Intersectional feminism builds empathy, fosters critical change

Undervalued, untold, unappreciated, and marginalized groups of women across Berkeley High School are saying their voices need to be heard, and intersectional feminism is the way to accomplish this.

Undervalued, untold, unappreciated, and marginalized groups of women across Berkeley High School are saying their voices need to be heard, and intersectional feminism is the way to accomplish this. According to the Oxford English Dictionary, intersectionality is “the interconnected nature of social categorizations such as race, class, gender, and more.” The word intersectionality was coined by activist and professor Kimberlé Crenshaw. Later, the term intersectional feminism was born. Crenshaw analyzed her experiences of being a Black woman, realizing that feminist theory and anti-racist politics focused on the experiences of the most privileged members of both groups, white women and Black men. The awareness of intersectional feminism is important in all settings, but especially in high schools like BHS. 

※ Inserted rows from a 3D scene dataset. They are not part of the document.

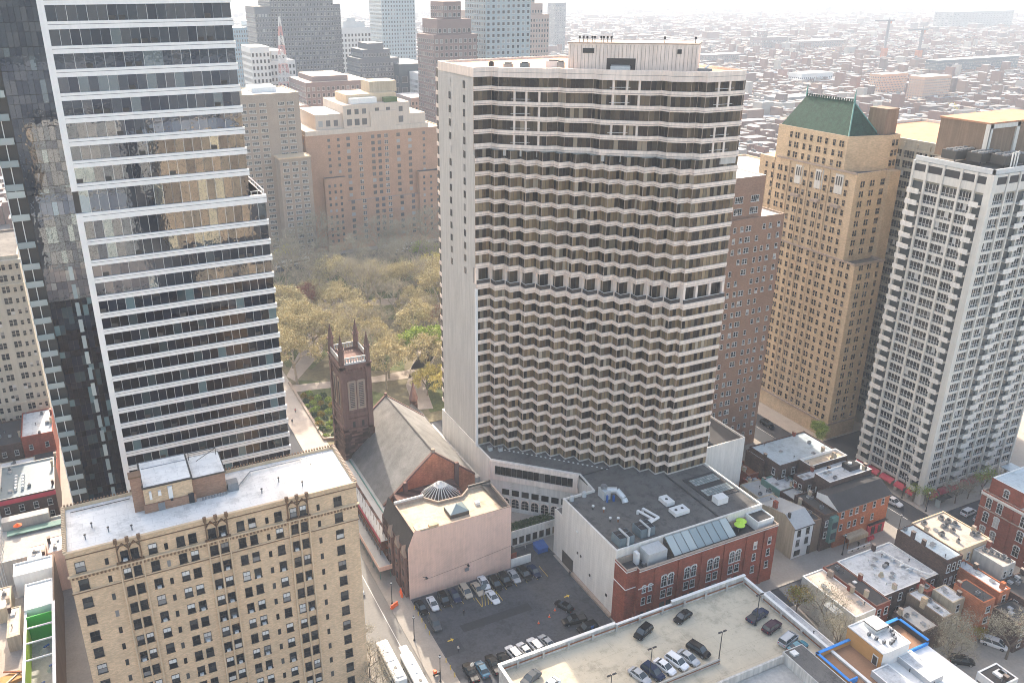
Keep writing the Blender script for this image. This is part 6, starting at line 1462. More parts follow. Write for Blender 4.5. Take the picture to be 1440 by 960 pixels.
TW = [
 ('skyscraper','very tall grey gridded tower rising out of the frame behind the red mast',[(146,650,193,690,0,150)],'far_gray','glass_far',18,3.4,'far_gray'),
 ('skyscraper','grey slab with a darker top just left of the very tall grey tower',[(134,648,145.5,680,0,117)],'far_gray','glass_dark_far',5,3.4,'far_gray'),
 ('skyscraper','narrow grey slab attached to the right side of the very tall grey tower',[(193.5,655,200,690,0,118)],'far_gray','glass_dark_far',3,3.4,'far_gray'),
 ('skyscraper','white windowed tower with a stepped top right of the grey tower',[(226,745,254,780,0,97),(230,747,250,778,97,102),(234,749,242,770,102,105)],'far_white','glass_far',9,4.2,'white_roof2'),
 ('skyscraper','pale glass tower fading in the haze and cut by the top of the frame',[(320,900,358,940,0,170)],'far_glass','glass_far',12,4.0,'white_roof2'),
 ('skyscraper','dark stepped block in the haze in front of the pale glass tower',[(195,600,225,630,0,82),(198,602,219,628,82,88),(203,604,215,626,88,92)],'far_gray','glass_dark_far',14,3.6,'far_gray'),
 ('skyscraper','brown stepped tower with lit windows at the left edge of the hotel',[(211,500,240,528,0,102),(214,502,237,526,102,111),(219,504,231,524,111,121)],'far_brown','glass_far',9,4.0,'far_brown'),
 ('skyscraper','round topped masonry tower half hidden between the brown tower and the glass tower',[(279,600,294,620,0,113)],'far_pink','glass_far',6,4.2,'far_pink'),
 ('skyscraper','pale glass tower with white side fins above the hotel roof',[(256,520,289,552,0,160)],'far_glass','glass_far',9,3.6,'far_glass'),
 ('skyscraper','stepped beige tower at the right of the finned glass tower',[(333,600,350,626,0,109),(333,602,345,624,109,117),(333,604,339,622,117,124)],'far_pink','glass_far',7,3.8,'far_pink'),
 ('skyscraper','light blue glass tower close to the edge of the banded glass tower',[(143,800,158,830,0,97)],'far_blue','glass_far',7,3.8,'white_roof2'),
 ('skyscraper','light blue narrow glass tower beside the pale domed block',[(158.5,800,167,830,0,102)],'far_blue','glass_far',4,3.8,'white_roof2'),
 ('skyscraper','faint slim tower far away above the rooftop box',[(888,1500,912,1530,0,98)],'far_gray','glass_far',5,4.5,'white_roof2'),
 ('office_block','white low office block at the foot of the red and white mast',[(111,560,123,590,0,95)],'far_white','glass_far',5,4.0,'white_roof2'),
 ('office_block','white stepped office block right of the red and white mast',[(123.5,565,140,595,0,86),(125,566,134,594,86,92)],'far_white','glass_far',7,4.0,'white_roof2'),
 ('office_block','dark brick block with pale roof behind the terraced apartment house',[(129,500,168,540,0,78),(134,504,156,536,78,81)],'far_brown','glass_far',13,3.6,'cream_roof'),
 ('office_block','rusty brick block peeking over the beige tower',[(117,495,128.5,530,0,66)],'far_pink','glass_far',5,3.6,'cream_roof'),
 ('office_block','slender white side block between the brick house and the hotel tower',[(229,560,238,600,0,73)],'far_white','glass_far',4,3.6,'white_roof2'),
 ('office_block','grey blue block with a curved dark side behind the terraced roof',[(221,590,246,640,0,78)],'far_blue_dark','glass_dark_far',3,8,'far_gray'),
 ('office_block','small pale block right of the curved dark block',[(212,545,228,575,0,60)],'far_pink','glass_far',6,3.6,'white_roof2'),
]
MT['far_blue_dark'] = plain('far_blue_dark', (.05,.075,.095), .5, .08, .05, .4)
for (nm, lab, bx, wl, wn, nx, dz, rf_) in TW: ftower(nm, lab, bx, wl, wn, nx, dz, rf_, cap=40)
# mast
t = thing('lattice_mast', 'red and white lattice mast in front of the grey skyscraper', 'mast', (129,552,68))
for k in range(8):
    z0, z1 = 68+k*5.6, 73.6+k*5.6; r0, r1 = 3.4-.38*k, 3.4-.38*(k+1); m = MB(); mm = 'mast_red' if k%2 == 0 else 'far_white'
    cs = ((-1,-1),(1,-1),(1,1),(-1,1))
    for i in range(4):
        a, b = cs[i], cs[(i+1)%4]; P = lambda c, r, z: (129+c[0]*r, 552+c[1]*r, z)
        m.tube(P(a,r0,z0),P(a,r1,z1),.22,.22,mm,4); m.tube(P(a,r0,z0),P(b,r1,z1),.13,.13,mm,4); m.tube(P(b,r0,z0),P(a,r1,z1),.13,.13,mm,4); m.tube(P(a,r1,z1),P(b,r1,z1),.13,.13,mm,4)
    part('lattice_section', m, t)
# green-domed pale building between hotel and green tower
t = thing('domed_building', 'cream building with arched windows, white roof and small tank dome between the towers', 'building', (215,240,0))
shell(t, rect(196,226,246,262), 0, 66, 'tan_stucco', 'white_roof', .6, .4, 'cream_trim')
part('dome', MB().tube((214,246,66),(214,246,71),2.6,2.6,'tan_stucco',12).tube((214,246,71),(214,246,72.6),2.8,.3,'sandstone',12), t)
windows(t, [(x,226,z0,'y-','arch',1.7,3.0) for x in (199,203,207,211,215,219) for z0 in (61,56)]+[(196,y,z0,'x-','arch',1.7,3.0) for y in (229,233,237,241,245,249,253,257) for z0 in (61,56,50)], 'glass_win','cream_trim')
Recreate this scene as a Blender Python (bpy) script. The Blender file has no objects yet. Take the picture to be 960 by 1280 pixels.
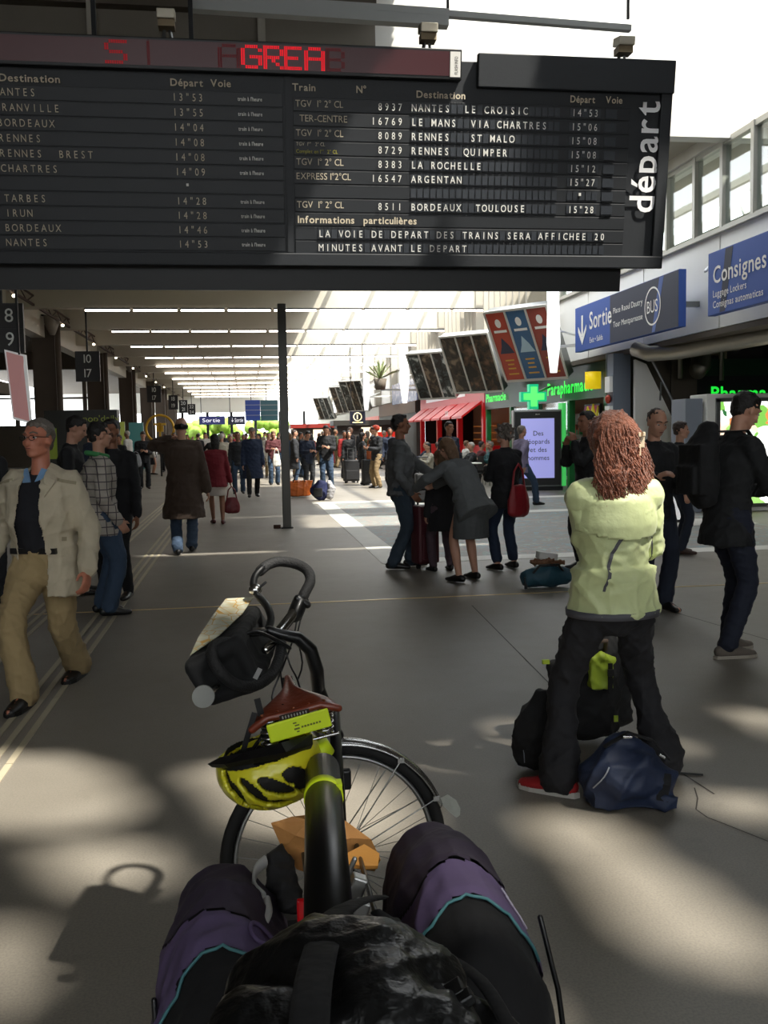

One of the biggest reasons intersectional feminism is needed is because it empowers marginalized groups and helps minorities feel seen. Kimberly Lee, a BHS physics teacher who identifies as Chinese American, said, “My ethnicity and gender are both important aspects of my identity. They are important because they shape the experiences I have in this world and have an inevitable impact on how I interact with different aspects of society.” 

In high school, students are constantly learning about U.S. History and the injustices and inequalities of the past. Learning about the struggles of women of color, instead of learning about people of color and women separately, opens up a whole new perspective. 

Lee added, “As I have grown older and had more conversations with people who have shared experiences with me, as well as those who have vastly different experiences from me, I have realized more and more just how much our identities impact our interactions and points of view.” Lee has experienced racism and sexism both as a student and a teacher. “There are times where I have felt (racism and sexism) overlapped, especially in college where I was one of the only female mechanical engineering students … (About 10 percent were female),” Lee said. 

Referring to her experience outside of the educational environment, Lee said, “The most sexism I have faced has come from others of my race, particularly from male family members. This in itself shows the complexity of systems of oppression.”

There are a lot of biases and stereotypes about all kinds of people, most of them starting small and building up over time. Stereotypes about women and other minorities are often very harmful and broad. Jessica Hipona, a BHS junior and the Commissioner of Multicultural Affairs, said, “As a person of color, there are always assumptions people make about you based on what race they perceive you to be. It is so limiting, being put into a box right off the bat based on something you cannot control, and I know many of my friends and peers have felt the same way.” Hipona identifies as Chinese, Filipino, and Indonesian.  

Hipona also spoke about the unfair expectations she faces as a woman, “There are always things people assume we can’t or are obligated to do just because we are women. Being a woman is (thought of as) being a caretaker but not expecting anything in return because you should be happy that people come to you for help.” 

Hipona offered ideas BHS could implement to encourage intersectional feminism: “Offering examples and lessons of feminists and feminist movements from other (non-Western) places is one way to start.” By separating one journey from another and by looking at individual stories, stereotypes can be broken down and untangled. 

Lee spoke about receiving a racist email from a white, female teacher after starting a very popular anti-racism club at the school she worked at before BHS. Due to the racist backlash against the club and the lack of consequences for the teacher who sent the email, Lee decided to resign from her position. Hipona also addressed this issue. “Race is something you can’t ignore or not make a big deal of. People have to actively educate against racism whether perpetrators of racism are aware of it or not,” Hipona said.

Intersectional feminism isn’t just about recognizing disparities, it’s also about actively working to address and rectify them. As Lee said,  “The more we talk to and listen to others, the more sense intersectional feminism makes to us. As a society, we still really struggle to talk about these topics and schools can help facilitate and create safe spaces for these conversations to exist. We need to be asking, what voices are we not hearing?”